Do tej pory w Sądzie Najwyższym zarejestrowano ponad 160 protestów dotyczących wyborów prezydenckich. Skargi w większości dotyczą niedoręczenia pakietu wyborczego, czy niedopisania do spisu wyborców.
Są też protesty związane z samym głosowaniem w komisji wyborczej - chodzi m.in o odczytywania w lokalu wyborczym na głos danych i adresów osób odbierających kartę do głosowania. Jest mowa o braku stempli na kartach do głosowania.
Docierają też sygnały, że zostaną zgłoszone protesty związane z możliwością podwójnego głosowania - gdy ktoś dopisał się do spisu, a jednocześnie pobrał zaświadczenia o prawie do głosowania. Aktualnie kilkanaście protestów czeka na rejestrację.
Czas na składanie protestów mija o 16. Można je do tej godziny składać w biurze podawczym Sądu Najwyższego. Do północy można je nadać pocztą lub dostarczyć do konsulatu.

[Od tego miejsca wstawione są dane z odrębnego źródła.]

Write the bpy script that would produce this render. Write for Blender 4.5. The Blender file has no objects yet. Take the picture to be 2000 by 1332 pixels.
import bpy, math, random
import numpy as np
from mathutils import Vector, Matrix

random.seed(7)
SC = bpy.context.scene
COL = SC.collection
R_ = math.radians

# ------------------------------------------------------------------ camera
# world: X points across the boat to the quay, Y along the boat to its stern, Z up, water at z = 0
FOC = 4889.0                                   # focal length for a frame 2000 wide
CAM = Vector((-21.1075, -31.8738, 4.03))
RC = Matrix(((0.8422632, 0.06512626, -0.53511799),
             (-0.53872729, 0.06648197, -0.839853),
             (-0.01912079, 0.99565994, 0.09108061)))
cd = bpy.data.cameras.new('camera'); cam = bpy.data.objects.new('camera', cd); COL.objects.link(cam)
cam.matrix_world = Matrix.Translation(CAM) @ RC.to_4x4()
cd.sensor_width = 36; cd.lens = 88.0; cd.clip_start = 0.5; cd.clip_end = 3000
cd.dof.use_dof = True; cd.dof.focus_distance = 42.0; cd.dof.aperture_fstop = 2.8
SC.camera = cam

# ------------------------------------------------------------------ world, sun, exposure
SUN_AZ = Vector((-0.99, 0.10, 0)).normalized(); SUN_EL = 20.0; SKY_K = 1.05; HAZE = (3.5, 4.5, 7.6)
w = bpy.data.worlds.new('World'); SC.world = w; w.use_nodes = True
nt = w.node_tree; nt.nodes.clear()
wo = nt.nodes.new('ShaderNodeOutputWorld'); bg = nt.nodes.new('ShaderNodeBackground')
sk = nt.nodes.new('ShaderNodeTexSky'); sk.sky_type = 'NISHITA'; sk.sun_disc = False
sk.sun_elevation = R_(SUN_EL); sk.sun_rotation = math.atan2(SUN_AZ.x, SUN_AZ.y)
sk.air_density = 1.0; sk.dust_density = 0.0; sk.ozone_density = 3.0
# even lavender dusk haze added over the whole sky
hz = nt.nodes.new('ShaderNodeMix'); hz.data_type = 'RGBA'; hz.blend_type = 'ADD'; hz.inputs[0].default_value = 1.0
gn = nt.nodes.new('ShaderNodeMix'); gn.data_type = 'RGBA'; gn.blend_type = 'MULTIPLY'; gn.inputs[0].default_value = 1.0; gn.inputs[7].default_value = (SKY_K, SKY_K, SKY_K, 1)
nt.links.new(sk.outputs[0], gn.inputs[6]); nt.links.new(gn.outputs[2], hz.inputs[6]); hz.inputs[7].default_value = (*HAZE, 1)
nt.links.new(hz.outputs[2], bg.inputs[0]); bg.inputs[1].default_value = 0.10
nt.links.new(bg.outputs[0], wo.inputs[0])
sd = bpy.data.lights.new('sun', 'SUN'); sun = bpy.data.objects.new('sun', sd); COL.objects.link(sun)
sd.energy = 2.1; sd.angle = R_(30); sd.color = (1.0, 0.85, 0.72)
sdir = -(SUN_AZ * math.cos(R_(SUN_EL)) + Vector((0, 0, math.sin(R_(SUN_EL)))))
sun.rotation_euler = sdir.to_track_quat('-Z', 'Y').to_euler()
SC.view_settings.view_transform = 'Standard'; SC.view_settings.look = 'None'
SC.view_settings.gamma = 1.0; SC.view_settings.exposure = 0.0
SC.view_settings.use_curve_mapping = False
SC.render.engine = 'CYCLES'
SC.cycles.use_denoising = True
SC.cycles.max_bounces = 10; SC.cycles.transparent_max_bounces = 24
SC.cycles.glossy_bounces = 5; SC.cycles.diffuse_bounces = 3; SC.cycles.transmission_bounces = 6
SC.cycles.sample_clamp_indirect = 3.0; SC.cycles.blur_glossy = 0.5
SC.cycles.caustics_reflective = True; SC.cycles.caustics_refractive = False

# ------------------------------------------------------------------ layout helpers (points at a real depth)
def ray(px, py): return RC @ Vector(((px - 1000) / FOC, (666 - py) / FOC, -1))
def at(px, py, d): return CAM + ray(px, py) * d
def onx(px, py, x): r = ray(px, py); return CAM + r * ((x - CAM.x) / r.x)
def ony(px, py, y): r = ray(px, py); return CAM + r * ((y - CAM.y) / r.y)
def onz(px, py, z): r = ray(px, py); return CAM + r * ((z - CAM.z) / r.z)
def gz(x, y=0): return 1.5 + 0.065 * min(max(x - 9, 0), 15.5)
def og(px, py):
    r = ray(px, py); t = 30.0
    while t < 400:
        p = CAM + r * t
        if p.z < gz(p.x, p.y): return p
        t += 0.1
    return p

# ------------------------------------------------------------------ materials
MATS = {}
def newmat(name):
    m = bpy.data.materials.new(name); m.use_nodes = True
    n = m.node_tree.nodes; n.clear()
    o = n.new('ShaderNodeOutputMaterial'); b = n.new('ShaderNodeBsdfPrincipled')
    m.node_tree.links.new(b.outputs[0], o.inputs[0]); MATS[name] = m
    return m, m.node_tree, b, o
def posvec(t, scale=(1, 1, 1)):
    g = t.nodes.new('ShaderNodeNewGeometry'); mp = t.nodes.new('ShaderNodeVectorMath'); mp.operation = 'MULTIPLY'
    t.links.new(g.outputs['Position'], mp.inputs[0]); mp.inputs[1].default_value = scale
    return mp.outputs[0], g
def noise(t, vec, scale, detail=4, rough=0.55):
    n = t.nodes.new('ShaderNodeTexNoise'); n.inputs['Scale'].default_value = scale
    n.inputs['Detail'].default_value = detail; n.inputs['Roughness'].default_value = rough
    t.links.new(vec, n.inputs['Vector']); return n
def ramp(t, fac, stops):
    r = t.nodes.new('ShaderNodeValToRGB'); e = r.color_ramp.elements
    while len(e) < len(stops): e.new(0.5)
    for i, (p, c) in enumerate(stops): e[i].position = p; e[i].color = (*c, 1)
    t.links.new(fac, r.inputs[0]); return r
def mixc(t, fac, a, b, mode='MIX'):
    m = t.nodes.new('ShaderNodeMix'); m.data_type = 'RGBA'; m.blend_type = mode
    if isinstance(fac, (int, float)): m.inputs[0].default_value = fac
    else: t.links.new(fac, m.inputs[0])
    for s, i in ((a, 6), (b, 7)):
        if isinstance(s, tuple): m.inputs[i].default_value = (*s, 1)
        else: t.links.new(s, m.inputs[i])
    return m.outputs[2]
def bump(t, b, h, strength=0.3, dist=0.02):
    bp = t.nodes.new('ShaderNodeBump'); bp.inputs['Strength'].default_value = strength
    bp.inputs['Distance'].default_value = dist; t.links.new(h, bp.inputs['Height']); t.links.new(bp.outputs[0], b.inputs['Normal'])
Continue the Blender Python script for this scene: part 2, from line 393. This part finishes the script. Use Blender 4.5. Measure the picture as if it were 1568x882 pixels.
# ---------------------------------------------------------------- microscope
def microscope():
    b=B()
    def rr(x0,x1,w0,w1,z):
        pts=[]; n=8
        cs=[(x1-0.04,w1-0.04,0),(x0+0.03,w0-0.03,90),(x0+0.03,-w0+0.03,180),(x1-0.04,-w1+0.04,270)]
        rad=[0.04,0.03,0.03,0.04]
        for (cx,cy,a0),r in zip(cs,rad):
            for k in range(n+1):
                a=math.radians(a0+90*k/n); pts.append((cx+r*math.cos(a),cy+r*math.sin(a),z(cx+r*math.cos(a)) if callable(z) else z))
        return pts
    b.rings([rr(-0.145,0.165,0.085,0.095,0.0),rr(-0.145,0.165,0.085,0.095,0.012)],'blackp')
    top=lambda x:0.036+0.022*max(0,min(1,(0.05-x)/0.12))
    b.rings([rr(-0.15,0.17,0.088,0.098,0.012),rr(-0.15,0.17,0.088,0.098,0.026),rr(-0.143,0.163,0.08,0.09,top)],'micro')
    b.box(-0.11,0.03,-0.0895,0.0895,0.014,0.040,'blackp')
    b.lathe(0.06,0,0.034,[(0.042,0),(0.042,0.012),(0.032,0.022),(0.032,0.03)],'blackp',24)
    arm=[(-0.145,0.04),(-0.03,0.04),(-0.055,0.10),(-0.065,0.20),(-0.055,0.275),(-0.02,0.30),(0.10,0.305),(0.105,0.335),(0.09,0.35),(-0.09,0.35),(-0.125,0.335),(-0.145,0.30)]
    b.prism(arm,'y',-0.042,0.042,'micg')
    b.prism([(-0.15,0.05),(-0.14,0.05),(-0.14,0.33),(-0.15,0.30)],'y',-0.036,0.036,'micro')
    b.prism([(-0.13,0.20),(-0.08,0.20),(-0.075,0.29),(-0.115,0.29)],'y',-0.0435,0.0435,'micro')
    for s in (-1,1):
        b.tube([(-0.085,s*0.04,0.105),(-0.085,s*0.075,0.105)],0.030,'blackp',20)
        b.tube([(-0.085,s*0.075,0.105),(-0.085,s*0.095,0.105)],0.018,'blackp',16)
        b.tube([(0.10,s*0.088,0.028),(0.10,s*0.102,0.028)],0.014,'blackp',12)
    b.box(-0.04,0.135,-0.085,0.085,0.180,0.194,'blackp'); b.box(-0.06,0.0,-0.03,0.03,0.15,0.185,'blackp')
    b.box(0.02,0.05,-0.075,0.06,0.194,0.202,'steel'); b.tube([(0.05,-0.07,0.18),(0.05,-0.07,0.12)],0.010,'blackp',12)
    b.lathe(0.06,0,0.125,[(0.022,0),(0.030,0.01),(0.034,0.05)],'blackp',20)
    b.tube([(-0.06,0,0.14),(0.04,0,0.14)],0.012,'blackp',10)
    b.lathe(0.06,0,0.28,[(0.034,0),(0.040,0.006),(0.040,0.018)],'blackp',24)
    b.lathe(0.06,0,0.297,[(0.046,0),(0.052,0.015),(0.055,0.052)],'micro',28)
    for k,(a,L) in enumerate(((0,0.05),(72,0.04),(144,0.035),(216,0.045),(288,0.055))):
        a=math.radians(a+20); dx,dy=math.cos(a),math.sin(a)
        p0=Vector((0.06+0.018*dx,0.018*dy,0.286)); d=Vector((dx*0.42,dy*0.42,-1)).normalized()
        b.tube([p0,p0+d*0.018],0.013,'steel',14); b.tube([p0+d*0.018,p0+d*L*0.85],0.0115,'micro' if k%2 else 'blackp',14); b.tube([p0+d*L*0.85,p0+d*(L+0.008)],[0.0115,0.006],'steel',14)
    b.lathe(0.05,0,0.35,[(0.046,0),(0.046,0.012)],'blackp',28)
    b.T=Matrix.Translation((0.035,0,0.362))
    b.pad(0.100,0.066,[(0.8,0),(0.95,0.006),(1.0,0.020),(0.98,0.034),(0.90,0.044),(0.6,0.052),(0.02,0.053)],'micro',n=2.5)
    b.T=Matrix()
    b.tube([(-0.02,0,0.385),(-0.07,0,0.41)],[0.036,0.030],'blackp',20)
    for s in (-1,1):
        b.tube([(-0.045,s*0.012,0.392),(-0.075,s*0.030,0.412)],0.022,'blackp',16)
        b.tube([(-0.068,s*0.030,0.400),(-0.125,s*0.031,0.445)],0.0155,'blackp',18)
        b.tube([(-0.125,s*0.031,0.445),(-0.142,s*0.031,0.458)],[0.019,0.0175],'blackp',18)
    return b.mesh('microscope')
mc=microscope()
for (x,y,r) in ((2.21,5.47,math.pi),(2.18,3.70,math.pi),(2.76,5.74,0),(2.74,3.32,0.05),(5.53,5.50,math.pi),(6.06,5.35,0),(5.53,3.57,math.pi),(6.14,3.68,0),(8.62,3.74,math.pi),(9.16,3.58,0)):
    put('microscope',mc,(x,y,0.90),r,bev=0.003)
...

Protest przeciwko wyborowi prezydenta RP wnosi się do SN nie później niż w ciągu trzech dni od dnia podania wyniku wyborów do publicznej wiadomości przez Państwową Komisję Wyborczą. PKW podała oficjalne wyniki wyborów w poniedziałek na wieczornej konferencji prasowej. W wyborach prezydenta RP Andrzej Duda uzyskał 51,03 proc. głosów, Rafał Trzaskowski - 48,97 proc. Frekwencja wyborcza w II turze głosowania wyniosła 68,18 proc.
Uchwałę w sprawie ważności wyboru prezydenta SN podejmuje w ciągu 21 dni od dnia podania wyniku wyborów do publicznej wiadomości przez PKW. SN rozstrzyga o ważności wyboru Prezydenta RP na podstawie opinii wydanych w wyniku rozpoznania protestów oraz sprawozdania z wyborów przedstawionego przez PKW.